O günün müşrik insanı ve bu günün müşrik insanı aynı zihniyette olmakla beraber, tüm insanlıkta aslında aynı zihniyeti taşımaya devam ediyor. Yani hak ne kadar evrensel ise batıl da o kadar evrensel. O gün müşriklerin Kur’an’dan nasıl bir beklentileri var? Allah’ın elçisine nasıl bir cevap veriyorlar ki Rabbimiz onların elçiye karşı olan tutumlarını ve iç dünyalarını afişe ediyor. Ayetin üslubundan anladığımız kadarıyla Kur’an’ın ölüleri konuşturmak, dağları yürütmek veya yeryüzünü parçalamak için gelmediğini tam tersine ölü kalpleri parçalanmış ruhsuz bedenleri harekete geçirip hayata bir çeki düzen vermek için bu büyük ayeti (Kur’an’ını) insanlığa gönderdiğini ifade etmiştir.
O günkü müşrik zihniyet bugünde hala Kur’an’ın aynı mantıkla ölülere, bir takım gecelere, hastalara şifa olarak okunduğunu ve hakikatin üzeri bilerek veya bilmeyerek fark etmez örtülmek istenmektedir. Oysa Kur’an hayat kitabıdır ve hayatı düzenlemek için vardır. Hani büyük şair M. Akif bir şiirinde çektiği acıları şirkin o utanmaz suratına nasıl da haykırmıştı.
“Ya açar bakarız Nazm-ı Celil’in yaprağına,
Yü üfler geçeriz bir ölünün toprağına
İnmemiştir hele Kur’an, bunu hakkıyla bilin;
Ne mezarlıkta okunmak, ne de fal bakmak için.”
Rabbimiz Kur’an’ın mucizeliğini, mükemmelliğini, eşsizliğini bize anlatırken özellikle vurguladığı şey ‘dağlar yürütülse ölüler konuşturulsa bu yinede Kur’an olurdu’ buyurmaktadır. Fakat Allah biliyor ki, bu Kur’an’la dağlar yürütülse, ölüler konuşturulsa bu kâfirler yinede inanmazlar. Kâfirlerin kalplerinde taşıdıkları kini en iyi bilen Rabbimiz, ‘onlara ümit beslemeyin isteseydi zaten Allah onları da mümin yapardı’ diyerek müminleri uyarmaktadır. …Onların kalpleri vardır, onlarla kavramazlar; gözleri vardır, onlarla görmezler; kulakları vardır, onlarla işitmezler. İşte onlar hayvanlar gibidir; hatta daha da şaşkındırlar. İşte asıl gafiller onlardır.” (Araf:179).
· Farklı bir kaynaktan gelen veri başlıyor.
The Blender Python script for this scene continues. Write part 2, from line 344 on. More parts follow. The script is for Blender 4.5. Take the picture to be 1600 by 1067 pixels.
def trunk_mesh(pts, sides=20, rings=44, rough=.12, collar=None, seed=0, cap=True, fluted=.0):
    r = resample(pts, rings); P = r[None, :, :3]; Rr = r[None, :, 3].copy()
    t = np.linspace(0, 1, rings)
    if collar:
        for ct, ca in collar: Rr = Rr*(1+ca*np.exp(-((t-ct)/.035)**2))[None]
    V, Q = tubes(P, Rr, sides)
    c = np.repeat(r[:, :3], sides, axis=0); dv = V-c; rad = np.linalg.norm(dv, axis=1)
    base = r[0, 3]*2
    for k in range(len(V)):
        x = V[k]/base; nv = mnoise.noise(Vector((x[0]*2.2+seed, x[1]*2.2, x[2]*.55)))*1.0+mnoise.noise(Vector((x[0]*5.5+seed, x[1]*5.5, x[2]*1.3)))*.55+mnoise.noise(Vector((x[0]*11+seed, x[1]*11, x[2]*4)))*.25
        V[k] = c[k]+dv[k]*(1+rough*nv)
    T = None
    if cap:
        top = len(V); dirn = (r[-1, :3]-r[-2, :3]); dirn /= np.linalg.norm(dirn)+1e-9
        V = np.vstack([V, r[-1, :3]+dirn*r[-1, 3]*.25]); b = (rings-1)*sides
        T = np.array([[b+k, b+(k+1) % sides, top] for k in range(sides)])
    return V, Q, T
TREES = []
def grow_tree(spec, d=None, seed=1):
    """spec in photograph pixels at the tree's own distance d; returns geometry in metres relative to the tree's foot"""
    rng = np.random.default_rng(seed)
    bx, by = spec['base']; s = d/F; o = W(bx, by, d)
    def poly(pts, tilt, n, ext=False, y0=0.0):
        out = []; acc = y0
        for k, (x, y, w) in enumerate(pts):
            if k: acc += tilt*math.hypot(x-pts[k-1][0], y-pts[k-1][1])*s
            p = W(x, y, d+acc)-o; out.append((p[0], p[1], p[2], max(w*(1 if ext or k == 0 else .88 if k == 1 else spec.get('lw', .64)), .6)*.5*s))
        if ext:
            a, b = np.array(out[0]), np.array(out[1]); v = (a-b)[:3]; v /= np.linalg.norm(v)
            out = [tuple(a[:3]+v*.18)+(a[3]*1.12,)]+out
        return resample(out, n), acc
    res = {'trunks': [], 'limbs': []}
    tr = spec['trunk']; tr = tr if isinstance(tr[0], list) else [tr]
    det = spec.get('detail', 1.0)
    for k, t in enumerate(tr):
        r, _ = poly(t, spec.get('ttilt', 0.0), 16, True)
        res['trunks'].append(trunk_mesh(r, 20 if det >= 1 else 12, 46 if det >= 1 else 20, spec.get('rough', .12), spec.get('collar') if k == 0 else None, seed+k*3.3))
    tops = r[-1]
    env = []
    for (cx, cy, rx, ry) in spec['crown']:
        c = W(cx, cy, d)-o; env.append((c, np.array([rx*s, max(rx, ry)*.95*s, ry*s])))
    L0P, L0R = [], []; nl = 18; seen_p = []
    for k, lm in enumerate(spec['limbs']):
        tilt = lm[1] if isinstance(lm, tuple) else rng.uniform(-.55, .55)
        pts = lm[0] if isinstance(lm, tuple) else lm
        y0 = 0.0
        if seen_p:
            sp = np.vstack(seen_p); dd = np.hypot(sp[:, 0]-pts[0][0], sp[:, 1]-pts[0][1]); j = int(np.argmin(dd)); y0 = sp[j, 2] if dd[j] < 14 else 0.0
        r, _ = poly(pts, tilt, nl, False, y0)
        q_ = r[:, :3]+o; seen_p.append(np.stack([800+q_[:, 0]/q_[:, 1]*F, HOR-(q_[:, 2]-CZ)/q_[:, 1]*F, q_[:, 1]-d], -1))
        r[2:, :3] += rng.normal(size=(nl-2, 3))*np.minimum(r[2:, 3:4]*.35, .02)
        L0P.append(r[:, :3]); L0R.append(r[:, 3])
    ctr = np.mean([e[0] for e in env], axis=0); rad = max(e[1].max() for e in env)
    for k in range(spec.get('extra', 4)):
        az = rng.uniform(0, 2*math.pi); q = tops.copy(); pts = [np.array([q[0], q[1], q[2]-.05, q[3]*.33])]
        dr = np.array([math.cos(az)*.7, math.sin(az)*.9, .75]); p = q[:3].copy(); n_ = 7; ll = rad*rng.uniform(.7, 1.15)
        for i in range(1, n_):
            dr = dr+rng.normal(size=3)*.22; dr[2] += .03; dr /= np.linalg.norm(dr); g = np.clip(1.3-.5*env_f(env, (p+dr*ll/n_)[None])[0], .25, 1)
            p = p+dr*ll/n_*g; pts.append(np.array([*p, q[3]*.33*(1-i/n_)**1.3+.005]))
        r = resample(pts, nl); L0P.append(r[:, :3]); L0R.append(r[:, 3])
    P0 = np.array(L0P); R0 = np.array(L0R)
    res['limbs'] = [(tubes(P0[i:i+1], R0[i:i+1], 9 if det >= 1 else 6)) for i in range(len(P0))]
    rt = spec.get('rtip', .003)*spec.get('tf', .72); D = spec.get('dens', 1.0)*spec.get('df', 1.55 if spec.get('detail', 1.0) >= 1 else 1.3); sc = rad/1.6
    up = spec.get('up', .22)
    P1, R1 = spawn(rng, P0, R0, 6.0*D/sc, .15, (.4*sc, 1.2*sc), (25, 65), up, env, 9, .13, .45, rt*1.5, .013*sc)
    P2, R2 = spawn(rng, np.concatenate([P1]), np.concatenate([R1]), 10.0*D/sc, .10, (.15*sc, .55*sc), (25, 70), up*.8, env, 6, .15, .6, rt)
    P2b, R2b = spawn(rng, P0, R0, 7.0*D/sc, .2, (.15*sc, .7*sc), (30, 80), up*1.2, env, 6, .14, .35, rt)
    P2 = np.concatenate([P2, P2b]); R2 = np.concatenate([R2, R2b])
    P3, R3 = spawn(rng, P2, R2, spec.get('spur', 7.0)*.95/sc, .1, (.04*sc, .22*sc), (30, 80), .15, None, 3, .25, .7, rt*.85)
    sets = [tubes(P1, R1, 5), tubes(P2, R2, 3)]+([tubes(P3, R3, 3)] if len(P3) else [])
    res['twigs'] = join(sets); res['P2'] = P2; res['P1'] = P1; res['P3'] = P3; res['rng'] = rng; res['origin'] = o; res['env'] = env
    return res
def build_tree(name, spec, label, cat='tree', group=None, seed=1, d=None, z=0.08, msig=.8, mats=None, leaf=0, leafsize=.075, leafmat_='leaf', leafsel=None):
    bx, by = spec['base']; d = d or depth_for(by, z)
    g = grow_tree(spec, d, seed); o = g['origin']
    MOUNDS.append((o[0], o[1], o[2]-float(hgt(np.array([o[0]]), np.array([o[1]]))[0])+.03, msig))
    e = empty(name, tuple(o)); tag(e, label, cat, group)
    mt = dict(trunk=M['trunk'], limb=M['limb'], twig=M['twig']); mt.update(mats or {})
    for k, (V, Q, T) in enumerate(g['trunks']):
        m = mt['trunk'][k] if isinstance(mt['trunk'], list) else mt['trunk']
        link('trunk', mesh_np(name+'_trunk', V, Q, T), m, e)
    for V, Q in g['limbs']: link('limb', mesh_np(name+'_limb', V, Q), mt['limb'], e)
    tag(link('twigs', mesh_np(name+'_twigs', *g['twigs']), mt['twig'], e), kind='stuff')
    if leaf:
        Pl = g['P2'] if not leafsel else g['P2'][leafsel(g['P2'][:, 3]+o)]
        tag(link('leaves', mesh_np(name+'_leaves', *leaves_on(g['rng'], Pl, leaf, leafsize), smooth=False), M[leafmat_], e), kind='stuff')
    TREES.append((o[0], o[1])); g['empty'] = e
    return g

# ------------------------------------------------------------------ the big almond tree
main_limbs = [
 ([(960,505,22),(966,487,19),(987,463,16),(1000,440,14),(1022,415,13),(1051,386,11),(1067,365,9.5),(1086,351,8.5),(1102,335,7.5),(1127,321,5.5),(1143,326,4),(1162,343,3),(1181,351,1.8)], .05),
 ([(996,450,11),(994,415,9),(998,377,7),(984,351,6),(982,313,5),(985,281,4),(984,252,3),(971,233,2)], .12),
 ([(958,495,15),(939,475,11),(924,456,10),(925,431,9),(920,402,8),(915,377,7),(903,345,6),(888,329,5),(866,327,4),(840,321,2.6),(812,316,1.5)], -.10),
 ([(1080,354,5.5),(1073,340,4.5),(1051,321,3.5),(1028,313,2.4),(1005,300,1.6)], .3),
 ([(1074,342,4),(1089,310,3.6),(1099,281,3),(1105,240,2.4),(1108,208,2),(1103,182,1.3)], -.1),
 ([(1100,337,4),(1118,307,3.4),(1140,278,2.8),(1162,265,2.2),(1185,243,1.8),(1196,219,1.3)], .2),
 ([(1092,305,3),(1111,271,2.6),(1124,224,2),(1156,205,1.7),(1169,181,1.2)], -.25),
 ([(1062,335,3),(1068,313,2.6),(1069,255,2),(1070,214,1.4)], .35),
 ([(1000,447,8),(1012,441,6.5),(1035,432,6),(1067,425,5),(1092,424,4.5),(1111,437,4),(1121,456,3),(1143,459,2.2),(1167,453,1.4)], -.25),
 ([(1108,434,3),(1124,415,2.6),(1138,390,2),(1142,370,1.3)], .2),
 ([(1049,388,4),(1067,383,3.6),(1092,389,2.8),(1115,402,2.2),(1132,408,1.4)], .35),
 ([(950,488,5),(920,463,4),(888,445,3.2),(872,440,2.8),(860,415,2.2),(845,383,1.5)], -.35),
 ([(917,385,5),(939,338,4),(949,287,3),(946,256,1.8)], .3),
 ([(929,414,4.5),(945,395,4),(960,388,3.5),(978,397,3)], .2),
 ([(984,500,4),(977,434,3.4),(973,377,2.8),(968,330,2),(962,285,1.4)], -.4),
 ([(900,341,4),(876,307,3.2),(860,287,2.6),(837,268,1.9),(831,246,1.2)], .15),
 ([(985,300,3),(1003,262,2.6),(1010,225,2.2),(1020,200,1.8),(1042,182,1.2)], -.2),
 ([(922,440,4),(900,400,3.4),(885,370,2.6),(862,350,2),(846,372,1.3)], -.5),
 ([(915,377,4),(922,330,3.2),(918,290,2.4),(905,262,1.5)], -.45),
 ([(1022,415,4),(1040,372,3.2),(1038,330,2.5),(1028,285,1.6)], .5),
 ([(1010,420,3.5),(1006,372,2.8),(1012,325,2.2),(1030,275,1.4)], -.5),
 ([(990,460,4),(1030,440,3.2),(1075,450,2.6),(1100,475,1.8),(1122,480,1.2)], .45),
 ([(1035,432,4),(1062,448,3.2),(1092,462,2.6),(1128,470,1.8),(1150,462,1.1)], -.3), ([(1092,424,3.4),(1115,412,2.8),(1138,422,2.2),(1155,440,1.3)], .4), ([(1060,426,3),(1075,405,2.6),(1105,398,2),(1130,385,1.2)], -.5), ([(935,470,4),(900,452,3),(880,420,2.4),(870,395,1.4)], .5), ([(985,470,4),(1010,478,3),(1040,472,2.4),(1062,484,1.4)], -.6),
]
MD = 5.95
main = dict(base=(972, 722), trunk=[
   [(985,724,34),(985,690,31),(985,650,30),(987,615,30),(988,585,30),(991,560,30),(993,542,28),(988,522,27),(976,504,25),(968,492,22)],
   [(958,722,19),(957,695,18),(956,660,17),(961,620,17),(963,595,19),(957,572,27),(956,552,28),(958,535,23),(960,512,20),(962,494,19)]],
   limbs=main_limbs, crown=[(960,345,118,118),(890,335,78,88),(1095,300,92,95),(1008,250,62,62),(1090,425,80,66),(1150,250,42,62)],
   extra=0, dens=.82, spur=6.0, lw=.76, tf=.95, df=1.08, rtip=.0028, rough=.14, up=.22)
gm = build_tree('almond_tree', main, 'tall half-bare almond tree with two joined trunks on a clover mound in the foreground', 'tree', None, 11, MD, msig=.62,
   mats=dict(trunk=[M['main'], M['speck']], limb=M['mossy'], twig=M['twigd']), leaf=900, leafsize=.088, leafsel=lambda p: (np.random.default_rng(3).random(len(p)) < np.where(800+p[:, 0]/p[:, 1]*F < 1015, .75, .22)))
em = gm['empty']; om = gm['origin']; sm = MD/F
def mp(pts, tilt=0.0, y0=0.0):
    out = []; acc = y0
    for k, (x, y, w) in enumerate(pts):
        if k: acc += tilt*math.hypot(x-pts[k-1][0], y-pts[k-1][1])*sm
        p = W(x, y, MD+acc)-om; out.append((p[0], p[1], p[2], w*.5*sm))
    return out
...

Her ne şekilde olursa olsun hüküm Allah’ındır ama bu kâfirler bunu anlamazlar. Dolayısı ile ayetin mesajını doğru okumalıyız. Onların hidayete ermelerini beklemek ve onlarla zaman öldürmek yerine, hidayete tabi olanların sorumluluğu omuzlayıp tarihe hapsolmadan mesajı yeni kuşaklara taşıması gerekiyor. O öyle bir Kur’an ki o gerçekten büyük bir mucizedir. Bu mucize tüm zamanlara hitap eder. Nurundan ve hak oluşundan hiçbir şey kaybetmez ve asla eskimez, çünkü Allah’ın sünnetinde bir değişiklik olmaz.